De Celten waren lang van gestalte en bezaten een gespierd ligchaam, eene blanke huid, blond of ros haar, blaauwe oogen en levendige gelaatstrekken, — voorts behoorden twistgierigheid , wraakzucht, opvliegendheid en pronklust tot hunne min-aangename karaktertrekken. Hunne taal klonk niet zeer welluidend in de ooren der Grieken en Romeinen. De voornaamste Celten droegen snorren, maar een gladgeschoren kin, een bont onderkleed met een zilveren of gouden gordel, een broek en een veelkleurig oppergewaad, en voorts gouden armbanden, ringen en halsketens. Zij wapenden zich met een langwerpig, smal schild, een koperen helm, ijzeren harnassen, lange slagzwaarden, lansen en bogen. Het liefst streden zij te paard, en hunne dapperste ridders waren gewoon, eene uitdaging te rigten tot de moedigsten onder de vijanden, om met hen een tweegevecht te wagen. De hoofden der verslagenen hingen zij aan den kop hunner paarden, ja, zij balsemden die vervolgens met ceder-olie, om ze tegen verderf te bewaren en er mede te pronken. De buitgemaakte wapens werden aan de burgpoort vastgespijkerd.
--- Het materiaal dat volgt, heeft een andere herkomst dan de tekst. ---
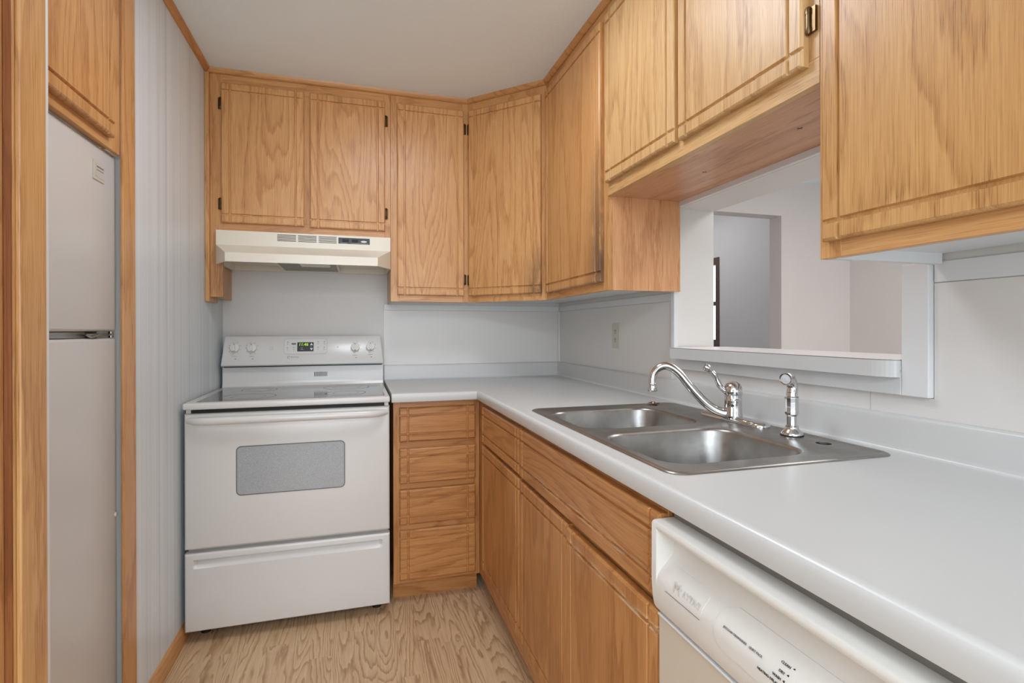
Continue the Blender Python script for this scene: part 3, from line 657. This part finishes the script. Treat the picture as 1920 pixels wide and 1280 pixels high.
obj('rocker_switch', MB().box(-.066, -.038, HY-.0045, HY-.002, 1.594, 1.606, .001), black, sp_); obj('rocker_switch', MB().box(-.024, .004, HY-.0045, HY-.002, 1.594, 1.606, .001), black, sp_)
obj('markings', MB().prism([(.030+.014*math.cos(i*PI/8), 1.598+.0045*math.sin(i*PI/8)) for i in range(16)], 1, HY-.0028, HY-.002).box(-.075, -.045, HY-.0026, HY-.002, 1.5885, 1.5892).box(-.03, .05, HY-.0026, HY-.002, 1.5885, 1.5892), lit_white, sp_)
fl = obj('grease_filter', MB().box(-.347, -.094, 2.56, 2.868, 1.4845, 1.5055), filter_mesh, hd_)
obj('filter_frame', MB().box(-.356, -.347, 2.55, 2.874, 1.4825, 1.5055, .001).box(-.094, -.085, 2.55, 2.874, 1.4825, 1.5055, .001).box(-.347, -.094, 2.868, 2.874, 1.483, 1.5055), almond, fl)
obj('light_lens', MB().box(-.250, -.122, 2.475, 2.615, 1.4765, 1.5058, .004), lens, hd_)
obj('front_emblem', MB().box(-.375, -.345, LY-.001, LY+.001, 1.482, 1.498, .0005), almond, hd_)

# ------------------------------------------------------------------ stove
st = thing('stove', (-.248, 2.54, 0), 'white electric stove with smooth glass cooktop and oven, between wall and drawers', 'stove')
SX, EX = -.623, .127
obj('body', MB().box(SX+.004, EX-.004, 2.258, 2.872, .05, .884), white_enamel, st)
def flat_front(name, z0, z1, m, dfn, xs, zs, parent=st, y0=2.256, t=.038): return obj(name, field(MB(), (SX, y0, z0), (1, 0, 0), (0, -1, 0), xs, zs, t, dfn), m, parent, 25)
wd = EX-SX
def edge(x, z, h, r=.008):
    k = 0
    for q in (min(x, wd-x), min(z, h-z)):
        if q < r: k = max(k, r*(1-math.sqrt(max(0, 1-(1-q/r)**2))))
    return k
ed = [0, .0006, .002, .0045, .008]
h = .341-.047
def ddraw(x, z):
    k = edge(x, z, h); zt = z+.047
    a = max(0, min(1, (x-.03)/.012, (wd-.03-x)/.012))
    if .284 < zt < .3175: k = max(k, a*.017*((zt-.284)/.026 if zt < .31 else 1))
    return k
xs = ed+[.03, .042, wd*.3, wd*.7, wd-.042, wd-.03]+[wd-q for q in reversed(ed)]
zs = ed+[.1, .19, .284-.0469, .297-.047, .3101-.047, .3102-.047, .3170-.047, .3176-.047]+[h-q for q in reversed(ed)]
flat_front('storage_drawer', .047, .341, white_enamel, ddraw, xs, sorted(zs))
h2 = .867-.356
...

Hun eerste aanval was doorgaans vreeselijk en bijna onweêrstaanbaar, en de Romeinen konden alleen daardoor de overhand behouden, dat zij de eerste opwelling van den strijdlust lieten voorbijgaan. De Celten dienden gaarne voor geld, doch hunne huurbenden waren zeer geneigd tot oproer en afvalligheid. Evenals in hun vaderland, zoo stichtten zij ook in veroverde gewesten dorpen en steden, bragten er landbouw en veeteelt, handel en nijverheid, en toonden zich vatbaar voor ontwikkeling. Waar zij kwamen, namen zij de gewoonten aan van de oorspronkelijke bewoners des lands. Van de Celtische goden vergelijken de Romeinen Teutalis met Mercurius, Hysus met Mars, Urablis met Jupiter en Belenus met Apollo. Hun letterschrift is afkomstig van het Grieksche. Tegenwoordig verdeelt men den Celtischen taalstam in 2 takken, van welke de één, het Gaelisch genoemd, het Iersch, Gaelisch en de taal van het eiland Man omvat, en de tweede, of het Kymrisch, het Welsch, het Cornwallisch, het Bas-Breton enz.